The rebooting of this blog in 2022 has been a very useful thing for my mental health. It has given me back a sense of creative momentum that had shrivelled to all but nothing in the slow-motion breakdown of the past couple of years.
I really want to succeed in my aim of establishing it as an inviolate part of my practice: a post every Friday, regular as a conscientiously wound clock.
I’m not there yet. (Sneakily, I am shovelling in backdated posts to catch up, and relying on the fact that nobody is reading, as far as I know, to evade opprobrium.)
Thing is, I have a problem.
You’ll laugh and roll your eyes, probably.
Here’s the problem: I only want to publish posts I’m proud to have written. And I can’t get to the point where I consistently produce posts that meet my (yes, all right, delusionally perfectionist) standards without going through the middle bit, where I’m sometimes hitting the mark and sometimes … just not.
It’s like when I studied violin (for three years starting when I was about eight). I never got very far with it, because I couldn’t bear to practise out of tune, and I couldn’t play consistently in tune without practising. I could hear the horrible racket I was making, and I didn’t have the stamina to work through the pain of that to get to the other side.
I’m fully on board with the middle bit as a valid and necessary part of the process, mind you. When my kids studied music, and I went to their beginner recitals and heard all the small children parping their flutes and yowling their violins, all I felt was a fierce, pterodactyl-mama need to defend their right to perform really really badly.
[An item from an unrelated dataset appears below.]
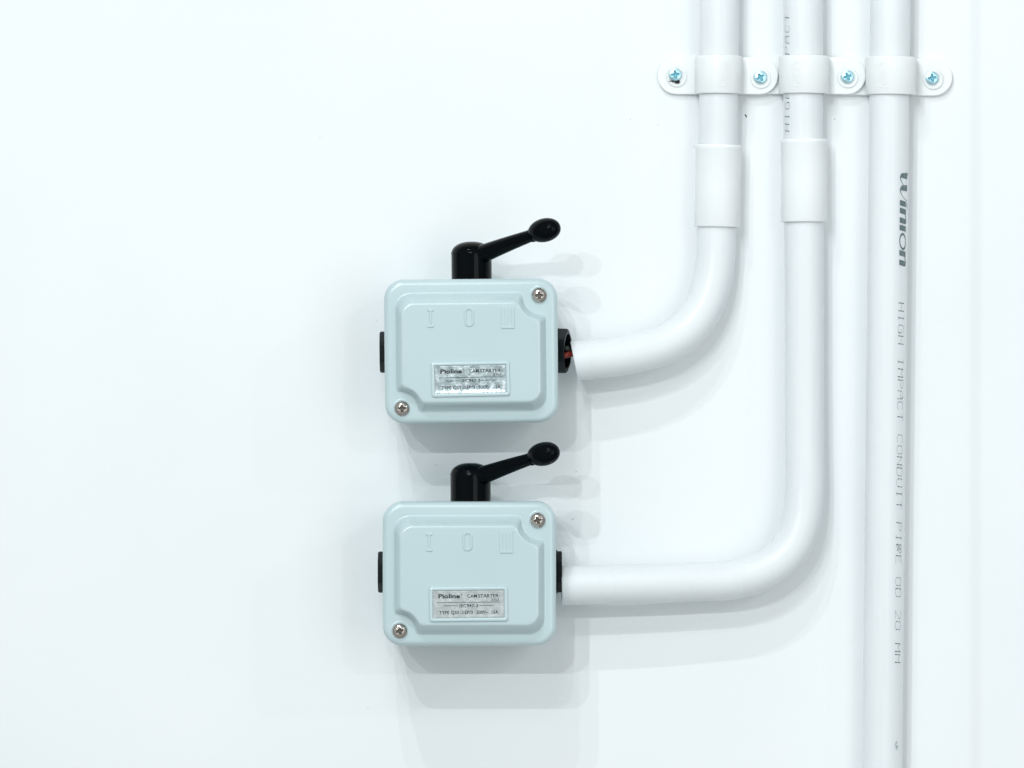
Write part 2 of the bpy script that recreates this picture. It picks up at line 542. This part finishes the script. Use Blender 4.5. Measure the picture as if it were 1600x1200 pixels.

But for me? Nah. Not the same.
Wait. It is the same.
I’m not better or worse than anybody else, and in order to get to the clear, sun-kissed mountaintop of sustainably prolific creative output, I have to be willing to squelch through the swamps and cowpats of intermittently mediocre or even poor work.
That’s the principle, at least.
The practice is … well, publishing this stonkingly sub-par post. Which I do, mindfully, as an exercise in self-something-or-other. Bah.